AUGUSTUS SILVER DENARIUS – TRIBUTE PENNY TYPE WITH LIVIA – XF NGC GRADED ROMAN IMPERIAL COIN OF THE 12 CAESARS (Inv. 19655)

$1,500.00

19655. ROMAN EMPIRE. AUGUSTUS, 27 BC– AD 14.
Silver Denarius, 3.79 g, 18 mm. Issue of Lugdunum (Lyon).
Obv. CAESAR AVGVSTVS DIVI F PATER PATRIAE, laureate head of Augustus right. Rev. PONTIF MAXIM, female figure (Livia as Pax) enthroned right, holding scepter and olive branch.
RIC I rev, 220.
NGC graded XF, Strike 4/5, Surface 3/5.

It is a rare treat to present together these two denarii featuring the same depiction of Livia in the guise of Pax on the reverse. The first was struck by Augustus in the last years of his reign and the second by Tiberius throughout his reign as the successor to Augustus. Both may perhaps reflect the strong influence that Livia had on both emperors.

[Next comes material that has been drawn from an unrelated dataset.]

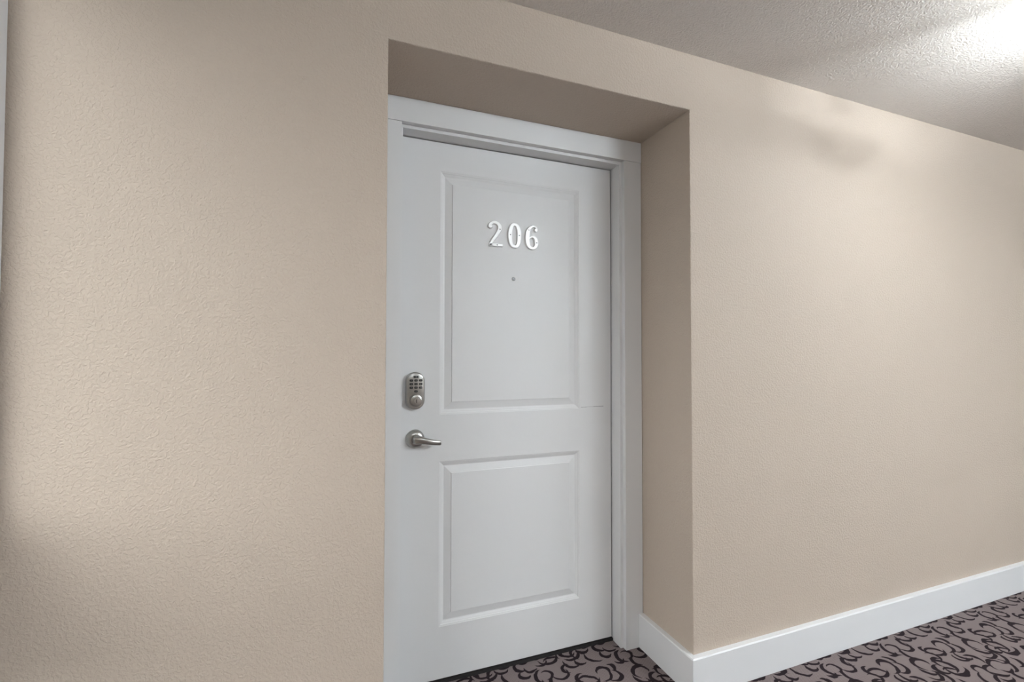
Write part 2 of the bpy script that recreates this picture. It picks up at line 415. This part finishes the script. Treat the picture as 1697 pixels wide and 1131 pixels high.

She was characterized by Tacitus as having “the aged Augustus firmly under control” and was well known for the power that she exercised in Rome in her own right, much to the dismay of her son as reigning emperor.
Under Tiberius, this coin type has gained fame among numismatists for its probable involvement in the New Testament account of Jesus being questioned by the Pharisees and Herodians about the legitimacy of paying taxes to Rome. Although their intention was to get him to speak against the Romans and thereby obtain an excuse for his arrest, Matthew 22:19–21 reports that he responded to his questioners by saying, “‘Show Me the coin used for the poll–tax.’ And they brought Him a denarius. And He said to them, ‘Whose likeness and inscription is this?’ They said to Him, ‘Caesar’s.’ Then He said to them, ‘Then render to Caesar the things that are Caesar’s; and to God the things that are God’s.’ And hearing this, they were amazed, and leaving Him, they went away.”
The Tiberius denarius type is frequently described by numismatists as the “Tribute Penny” type because in the influential King James Version of the story in Matthew (paralleled also in Mark 12:13–17 and Luke 20:20–26) the Greek word denarion (= Latin denarius) is rendered as “penny” in English. This translation was made in order to make the ancient denarius comprehensible to English people of the seventeenth century. It was not entirely inappropriate considering that the early modern English penny actually evolved from the medieval denier, which had in turn developed from the Roman denarius.